My thoughts, as typical, is that the unexplored country 100 years ago and more was being examined by those without the wherewithall to inform modern scientific inquiry and when the tales seem to be almost mythological we presume they were, but we don’t know and I think remanant vestigal populations of unusual,slow growing and sparse populations would have been exterpated easily if not altogether made extinct. It’s still a big country out there particularly in the west and modern survey techniques can and do miss the really cryptic in unexpected places. i don’t mean it as merely criticism of the modern methods, just as a recognition of the system’s inherent limitations.
ETxArtist
You said, “Hard to imagine the wingspan required to lift such weight from the water, which adds even more weight. Seems improbable to me.”

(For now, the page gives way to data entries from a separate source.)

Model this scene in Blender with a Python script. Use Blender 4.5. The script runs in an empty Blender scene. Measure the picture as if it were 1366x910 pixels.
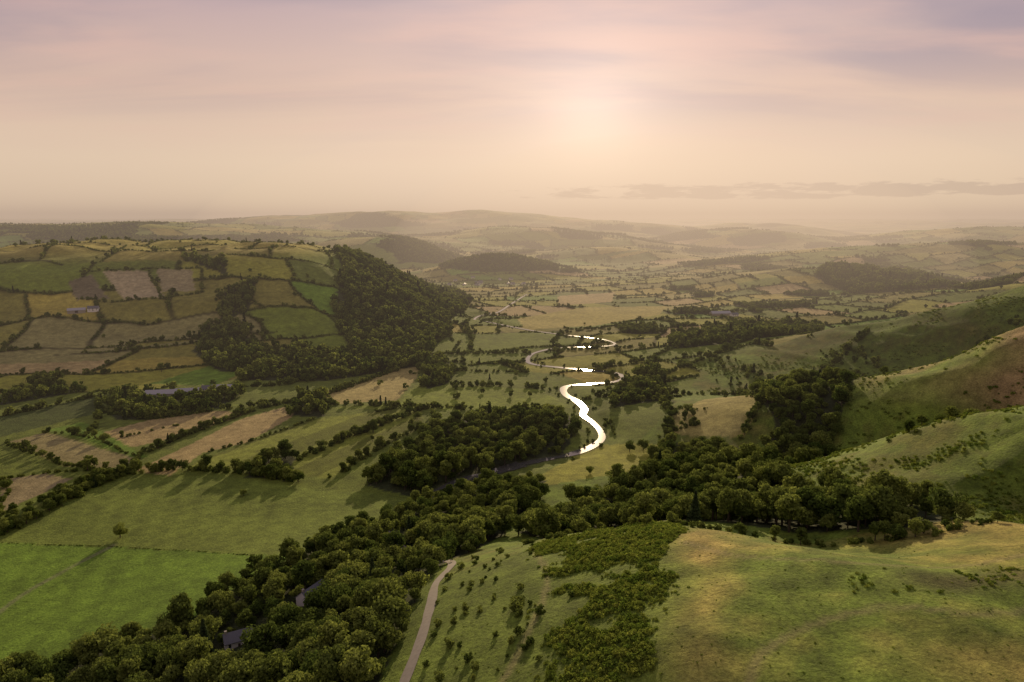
import bpy, math, numpy as np, random
from mathutils import Vector
rng=np.random.default_rng(7);random.seed(3)
SC=bpy.context.scene;LINK=SC.collection.objects.link
# ================= noise =================
def _h(ix,iy,s):
    n=(ix.astype(np.int64)*374761393+iy.astype(np.int64)*668265263+s*974711)&0xffffffff
    n=((n^(n>>13))*1274126177)&0xffffffff
    n=(n^(n>>16))&0xffff
    return n/65535.0
def vnoise(x,y,s=0):
    ix=np.floor(x);iy=np.floor(y);fx=x-ix;fy=y-iy
    fx=fx*fx*fx*(fx*(fx*6-15)+10);fy=fy*fy*fy*(fy*(fy*6-15)+10)
    a=_h(ix,iy,s);b=_h(ix+1,iy,s);c=_h(ix,iy+1,s);d=_h(ix+1,iy+1,s)
    return (a*(1-fx)+b*fx)*(1-fy)+(c*(1-fx)+d*fx)*fy
def fbm(x,y,o=4,s=0):
    r=0;a=.5;t=0
    for i in range(o):
        r=r+a*vnoise(x,y,s+i*17);t+=a;a*=.5;x=x*2.03+5.1;y=y*2.03+1.7
    return r/t-.5
def sst(v,a,b):
    t=np.clip((v-a)/(b-a),0,1);return t*t*(3-2*t)
def P(txt): return [tuple(map(float,p.split(','))) for p in txt.split()]
def inpoly(x,y,poly):
    r=np.zeros(x.shape,bool);xs=[p[0] for p in poly];ys=[p[1] for p in poly]
    bb=(x>=min(xs))&(x<=max(xs))&(y>=min(ys))&(y<=max(ys))
    X=x[bb];Y=y[bb];c=np.zeros(X.shape,bool);n=len(poly)
    for i in range(n):
        x1,y1=poly[i];x2,y2=poly[(i+1)%n]
        if y1==y2: continue
        c^=((y1>Y)!=(y2>Y))&(X<(x2-x1)*(Y-y1)/(y2-y1)+x1)
    r[bb]=c;return r
def dline(x,y,pl,lim):
    d=np.full(x.shape,1e9)
    for (x1,y1),(x2,y2) in zip(pl[:-1],pl[1:]):
        bb=(x>min(x1,x2)-lim)&(x<max(x1,x2)+lim)&(y>min(y1,y2)-lim)&(y<max(y1,y2)+lim)
        if not bb.any(): continue
        X=x[bb];Y=y[bb];L2=(x2-x1)**2+(y2-y1)**2+1e-9
        t=np.clip(((X-x1)*(x2-x1)+(Y-y1)*(y2-y1))/L2,0,1)
        d[bb]=np.minimum(d[bb],np.hypot(X-x1-t*(x2-x1),Y-y1-t*(y2-y1)))
    return d
def spline(pl,n=8):
    p=[pl[0]]+pl+[pl[-1]];out=[]
    for i in range(1,len(p)-2):
        a,b,c,d=[np.array(q) for q in p[i-1:i+3]]
        for k in range(n):
            t=k/n;out.append(tuple(.5*((2*b)+(c-a)*t+(2*a-5*b+4*c-d)*t*t+(3*b-a-3*c+d)*t**3)))
    out.append(tuple(p[-1]));return out
# ================= map data (metres, camera drone hovers over 0,0) =================
RIVER=spline(P("-60,470 -40,500 -16,517 4,533 24,545 48,558 68,576 82,600 84,626 80,652 73,678 77,700 72,730 62,758 61,785 70,803 98,811 126,822 140,842 136,870 106,884 68,902 33,921 22,946 30,995 54,1030 85,1049 135,1054 165,1075 150,1120 95,1160 30,1215 -30,1290 -52,1318 -74,1334 -66,1395 -30,1450 0,1600 40,1800"))
ROAD=spline(P("-36,120 -34,150 -33,170 -30,201 -30,231 -31,257 -27,284 -34,310 -58,350 -80,400"))
TRACK=spline(P("-246,393 -262,340 -262,300 -270,270"))
PATHS=[spline(P("45,120 62,150 95,165 120,160 150,172 190,205")),spline(P("60,225 75,200 110,190 150,196 200,225")),spline(P("-15,140 0,170 12,215 10,260 20,290"))]
HILLS=[
(130,125,230,228,0,108,2.6,3.0),(400,285,260,95,-25,128,2.4,2.4),(640,430,330,90,-25,192,2.2,2.4),
(960,700,440,150,-25,200,2.2,2.2),(1750,1500,560,330,0,150,2.2,2.2),(-690,1420,460,370,12,152,4.6,2.4),
(-1150,1180,480,300,20,98,2.5,2.4),(-2500,3700,2000,900,0,165,2.4,2.4),(-620,2950,360,330,0,118,2.6,2.4),
(-1500,2450,500,260,10,105,2.4,2.4),(420,3150,420,230,-15,62,2.2,2.2),(1500,4700,700,380,-10,118,2.2,2.2),
(-45,2400,230,150,0,66,2.1,2.2),(-800,5900,2700,900,0,216,3.0,2.2),(150,4100,800,480,-12,132,2.2,2.2),
(2150,6500,900,600,0,134,2.4,2.2),(2000,2800,1100,450,0,92,2.4,2.2),(3500,4500,1500,600,0,128,2.4,2.2),
(900,2050,420,200,-10,42,2.2,2.2)]
def terrain(x,y):
    acc=0
    for cx,cy,rx,ry,rot,h,px,py in HILLS:
        a=math.radians(rot);c,s=math.cos(a),math.sin(a);dx=x-cx;dy=y-cy
        u=np.abs(dx*c+dy*s)/rx;v=np.abs(-dx*s+dy*c)/ry
        acc=acc+(h*np.exp(-(u**px)-(v**py)))**3
    far=sst(y,6500,15500)
    acc=acc+(far*(95+120*fbm(x/3500,y/2600,3,5)))**3
    z=np.cbrt(acc);m=np.clip(z/40,0,1)
    z=z+m*(22*fbm(x/230,y/230,3,11)+0.13*z*fbm(x/600,y/600,2,3))
    z=z+m*sst(x,120,220)*(1-sst(y,1200,1600))*11*(np.abs(fbm(x/90+y/200,y/120,3,31))*-2+.4)
    z=z+m*sst(-x,120,260)*sst(y,700,900)*(1-sst(y,1700,2000))*16*(np.abs(fbm(x/130,y/170,3,37))*-2+.35)
    z=z+2.0*fbm(x/120,y/120,3,7)+np.clip((y-2200)/2000,0,1)*sst(np.abs(x-.1*y),100,700)*85*(fbm(x/900,y/520,3,21)+.05)
    z=z-13*np.exp(-((x-122)/38)**2-((y-245)/45)**2)
    z=z+m*1.2*fbm(x/22,y/22,3,41)+np.clip((x+20)/40,0,1)*(y<330)*(x<300)*6*fbm(x/48,y/38,3,43)
    d=dline(x,y,RIVER,30);w=1-sst(d,7,26)
    return z*(1-w)+w*(-.9)
def tz(x,y): return terrain(np.atleast_1d(np.asarray(x,float)),np.atleast_1d(np.asarray(y,float)))
# ---- fields
GREEN=(.135,.18,.022);BRIGHT=(.125,.21,.022);MID=(.12,.155,.024);DARK=(.065,.09,.02);OLIVE=(.18,.175,.035)
TAN=(.34,.27,.11);PALE=(.36,.305,.165);YEL=(.30,.26,.05);MEAD=(.24,.25,.036)
FIELDS=[("-319,397 -249,391 -191,382 -106,355 -110,327 -126,272 -152,246 -253,200 -366,397",BRIGHT),
("-319,397 -316,457 -291,504 -219,507 -160,486 -100,470 -60,456 -71,423 -106,355 -191,382 -249,391",(.14,.185,.03)),
("-303,520 -286,590 -273,659 -242,703 -222,671 -239,590 -266,561 -269,508",TAN),
("-393,604 -363,659 -308,690 -273,679 -311,600 -343,570",TAN),
("-456,591 -441,620 -341,561 -311,548 -323,525 -366,531",(.25,.22,.09)),
("-396,501 -370,514 -341,501 -352,441",(.25,.21,.1)),
("-445,625 -426,652 -307,551 -317,548 -394,600",BRIGHT),
("-540,640 -470,745 -427,686 -474,607",DARK),
("-437,798 -377,930 -345,857 -355,790",BRIGHT),
("-238,730 -187,817 -129,935 -120,857 -127,730 -205,712",(.34,.29,.10)),
("-268,525 -239,590 -198,659 -143,686 -100,715 -86,634 -120,570 -141,501 -181,517 -223,520",(.16,.19,.028)),
("-196,700 -127,725 -113,817 33,780 61,700 -64,690",(.17,.22,.028)),
("4,473 49,545 66,590 129,570 114,501 32,480",MEAD),
("138,590 158,640 252,730 250,640 198,560",(.30,.27,.08)),
("119,1750 277,1837 240,1630 105,1550",TAN),
("10,1350 164,1527 355,1550 307,1406 150,1255 23,1214",(.33,.29,.075)),
("-705,1178 -645,1208 -562,1100 -622,1092",PALE),("-632,1215 -572,1222 -530,1140 -580,1130",(.30,.26,.13)),
("-735,1130 -714,1160 -650,1095 -690,1075",(.15,.13,.07))]
FIELDS=[(P(a),c) for a,c in FIELDS]
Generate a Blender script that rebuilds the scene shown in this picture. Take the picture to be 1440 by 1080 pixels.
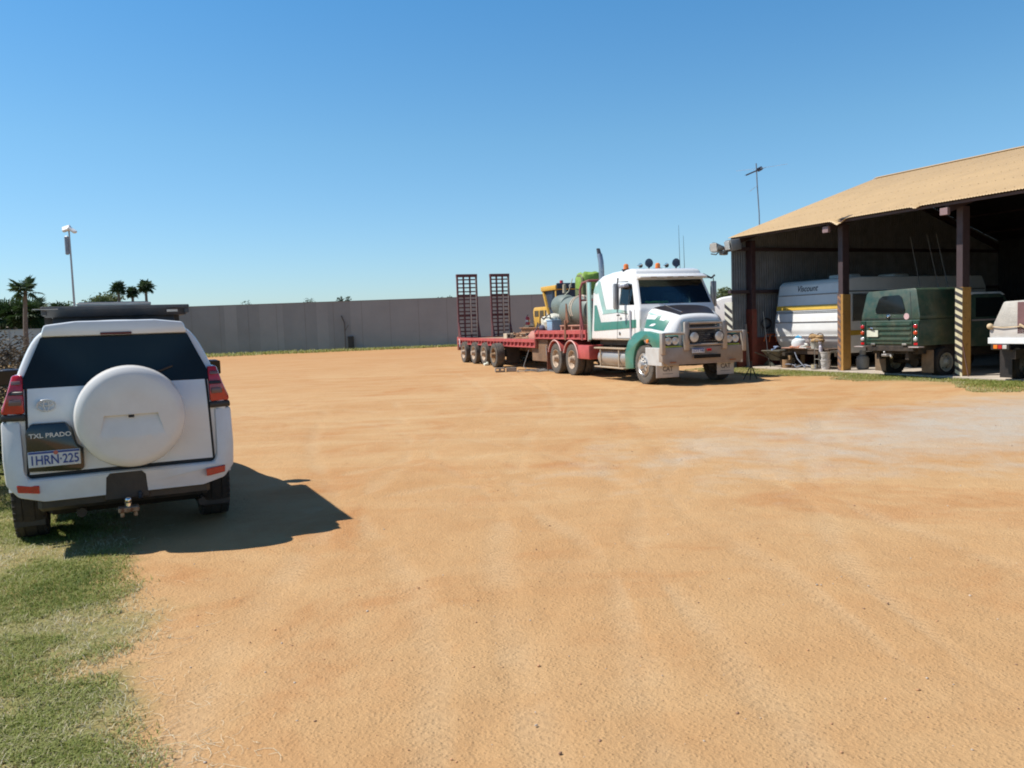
import bpy, bmesh, math, random
import numpy as np
from mathutils import Vector, Matrix, noise
from mathutils.bvhtree import BVHTree
R = math.radians
random.seed(7); rng = np.random.default_rng(11)
scene = bpy.context.scene
col = scene.collection
for o in list(bpy.data.objects): bpy.data.objects.remove(o)

# ---------------------------------------------------------------- camera
cam = bpy.data.cameras.new('camera'); camo = bpy.data.objects.new('camera', cam); col.objects.link(camo)
H = 1.75; pitch = R(4.17); roll = R(2.0)
F = Vector((0, math.cos(pitch), -math.sin(pitch))); R0 = Vector((1, 0, 0)); U0 = Vector((0, math.sin(pitch), math.cos(pitch)))
U = math.cos(roll)*U0 + math.sin(roll)*R0; RR = math.cos(roll)*R0 - math.sin(roll)*U0
mw = Matrix.Identity(4)
for i in range(3):
    mw[i][0] = RR[i]; mw[i][1] = U[i]; mw[i][2] = -F[i]
mw[2][3] = H
camo.matrix_world = mw
cam.sensor_width = 36; cam.lens = 36*1165/1440; cam.clip_start = .05; cam.clip_end = 5000
scene.camera = camo
# ---------------------------------------------------------------- light
toward = Vector((-1.42, .05, 2.03)).normalized()
elev = math.asin(toward.z)
w = bpy.data.worlds.new('World'); scene.world = w; w.use_nodes = True
nt = w.node_tree; bg = nt.nodes['Background']
sky = nt.nodes.new('ShaderNodeTexSky'); sky.sky_type = 'NISHITA'; sky.sun_disc = False
sky.sun_elevation = elev; sky.sun_rotation = math.atan2(toward.x, toward.y)
sky.air_density = 1.0; sky.dust_density = .35; sky.ozone_density = 2.2; sky.altitude = 50
tint = nt.nodes.new('ShaderNodeMix'); tint.data_type = 'RGBA'; tint.blend_type = 'MULTIPLY'; tint.inputs[0].default_value = 1
nt.links.new(sky.outputs[0], tint.inputs[6])   # clear blue in view, paler towards the horizon; unseen zenith darkened to cut fill
tcw = nt.nodes.new('ShaderNodeTexCoord'); spw = nt.nodes.new('ShaderNodeSeparateXYZ'); rpw = nt.nodes.new('ShaderNodeValToRGB')
nt.links.new(tcw.outputs['Generated'], spw.inputs[0]); nt.links.new(spw.outputs[2], rpw.inputs[0]); nt.links.new(rpw.outputs[0], tint.inputs[7])
el = rpw.color_ramp.elements
while len(el) < 4: el.new(.5)
for e_, (p_, c_) in zip(el, ((0, (.64, .765, .94)), (.21, (.57, .87, .97)), (.36, (.43, .86, 1.05)), (.75, (.27, .43, .58)))): e_.position = p_; e_.color = (*c_, 1)
nt.links.new(tint.outputs[2], bg.inputs[0]); bg.inputs[1].default_value = .098
sun = bpy.data.lights.new('sun', 'SUN'); suno = bpy.data.objects.new('sun', sun); col.objects.link(suno)
sun.energy = 4.2; sun.angle = R(.53); sun.color = (1, .95, .87)
suno.rotation_euler = toward.to_track_quat('Z', 'Y').to_euler(); suno.location = (-20, 0, 30)
vs = scene.view_settings; vs.view_transform = 'Standard'; vs.look = 'None'; vs.gamma = 1; vs.exposure = .6; vs.use_curve_mapping = False
scene.cycles.filter_width = 1.9

# ---------------------------------------------------------------- materials
def _nodes(m):
    m.use_nodes = True; t = m.node_tree
    return t, t.nodes['Principled BSDF']
def N(t, kind, **kw):
    n = t.nodes.new('ShaderNode'+kind)
    for k, v in kw.items(): setattr(n, k, v)
    return n
def mix(t, fac, a, b, blend='MIX'):
    n = N(t, 'Mix', data_type='RGBA', blend_type=blend)
    for sock, v in ((n.inputs[0], fac), (n.inputs[6], a), (n.inputs[7], b)):
        if hasattr(v, 'is_linked') or isinstance(v, bpy.types.NodeSocket): t.links.new(v, sock)
        elif isinstance(v, (int, float)): sock.default_value = v
        else: sock.default_value = (*v[:3], 1)
    return n.outputs[2]
def ramp(t, fac, stops, interp='LINEAR'):
    n = N(t, 'ValToRGB'); n.color_ramp.interpolation = interp
    e = n.color_ramp.elements
    while len(e) < len(stops): e.new(.5)
    for el, (p, c) in zip(e, stops):
        el.position = p; el.color = (c, c, c, 1) if isinstance(c, (int, float)) else (*c[:3], 1)
    t.links.new(fac, n.inputs[0]); return n.outputs[0]
def noise_tex(t, vec, scale, detail=5, rough=.6, dist=0):
    n = N(t, 'TexNoise'); n.inputs['Scale'].default_value = scale; n.inputs['Detail'].default_value = detail
    n.inputs['Roughness'].default_value = rough; n.inputs['Distortion'].default_value = dist
    if vec is not None: t.links.new(vec, n.inputs['Vector'])
    return n.outputs[0]
def math_n(t, op, a, b=None):
    n = N(t, 'Math', operation=op)
    for i, v in enumerate((a, b)):
        if v is None: continue
        if isinstance(v, (int, float)): n.inputs[i].default_value = v
        else: t.links.new(v, n.inputs[i])
    return n.outputs[0]
MATS = {}
DUST = (.40, .26, .15)
def mat(name, c, rough=.6, metal=0, var=.18, scale=4, bump=0, dust=0, dust_h=None, coat=0, spec=.5, bscale=None, rust=0):
    """procedural surface: base colour varied by noise, dust by patches (and below dust_h in local height)"""
    if name in MATS: return MATS[name]
    m = bpy.data.materials.new(name); t, p = _nodes(m)
    tc = N(t, 'TexCoord'); v = tc.outputs['Object']
    n1 = noise_tex(t, v, scale, 6, .65)
    f = ramp(t, n1, [(.3, 0), (.7, 1)])
    colr = mix(t, f, [x*(1-var) for x in c], [min(1, x*(1+var)) for x in c])
    if rust:
        nr = noise_tex(t, v, scale*2.3, 8, .7, .4)
        colr = mix(t, ramp(t, nr, [(.62-rust*.25, 0), (.7-rust*.2, 1)]), colr, (.12, .045, .02))
    rsock = None
    if dust:
        n2 = noise_tex(t, v, scale*.8+1.3, 7, .7)
        fd = ramp(t, n2, [(.35, 0), (.75, dust)])
        if dust_h:
            sx = N(t, 'SeparateXYZ'); t.links.new(v, sx.inputs[0])
            mr = N(t, 'MapRange'); t.links.new(sx.outputs[2], mr.inputs[0])
            mr.inputs[1].default_value = dust_h; mr.inputs[2].default_value = 0; mr.inputs[3].default_value = 0; mr.inputs[4].default_value = 1
            fd = math_n(t, 'ADD', math_n(t, 'MULTIPLY', mr.outputs[0], dust*.9), math_n(t, 'MULTIPLY', fd, .35))
            fd = math_n(t, 'MINIMUM', fd, 1.0)
        colr = mix(t, fd, colr, DUST)
        rsock = math_n(t, 'ADD', math_n(t, 'MULTIPLY', fd, .6), rough)
        rsock = math_n(t, 'MINIMUM', rsock, .95)
    t.links.new(colr, p.inputs['Base Color'])
    if rsock: t.links.new(rsock, p.inputs['Roughness'])
    else:
        rr = ramp(t, noise_tex(t, v, scale*1.7, 4), [(.3, max(0, rough-.06)), (.7, min(1, rough+.08))])
        t.links.new(rr, p.inputs['Roughness'])
    p.inputs['Metallic'].default_value = metal; p.inputs['Coat Weight'].default_value = coat
    p.inputs['Specular IOR Level'].default_value = spec
    if bump:
        b = N(t, 'Bump'); b.inputs['Strength'].default_value = 1; b.inputs['Distance'].default_value = bump
        t.links.new(noise_tex(t, v, bscale or scale*4, 6, .7), b.inputs['Height']); t.links.new(b.outputs[0], p.inputs['Normal'])
    MATS[name] = m; return m
def glassmat(name, tint, refl=.9, trans=True, base=(.008, .010, .010)):
    if name in MATS: return MATS[name]
    m = bpy.data.materials.new(name); t, p = _nodes(m)
    if not trans:
        tc = N(t, 'TexCoord'); n1 = noise_tex(t, tc.outputs['Object'], 3, 5)
        t.links.new(mix(t, n1, base, [x*1.8 for x in base]), p.inputs['Base Color'])
        t.links.new(ramp(t, n1, [(.3, .03), (.8, .12)]), p.inputs['Roughness']); p.inputs['Specular IOR Level'].default_value = .32
    else:
        tr = N(t, 'BsdfTransparent'); tr.inputs[0].default_value = (*tint, 1)
        gl = N(t, 'BsdfGlossy'); gl.inputs['Roughness'].default_value = .03
        fr = N(t, 'Fresnel'); fr.inputs[0].default_value = 1.5
        mx = N(t, 'MixShader'); t.links.new(fr.outputs[0], mx.inputs[0]); t.links.new(tr.outputs[0], mx.inputs[1]); t.links.new(gl.outputs[0], mx.inputs[2])
        t.links.new(mx.outputs[0], t.nodes['Material Output'].inputs[0])
    MATS[name] = m; return m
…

However, when we consider the Bumble Bee and its ability to fly, this too should be impossible.
Regarding the description of the “large ribbed wings” I suspect that some commetors are presuming that the word “wings” alludes to the idea of the creature’s ability to fly though air, but I suspect the wings could have been instead relating to some other process such as the “wings” on manta rays for “flying through water”, or wing like structures that could have been some kind of adaptation to thigmotrophism (living in crevices) or perhaps gas-exchange as would be the case with large salamanders and their exposed gill like structures.
I agree i think this could be some sort of giant salamander.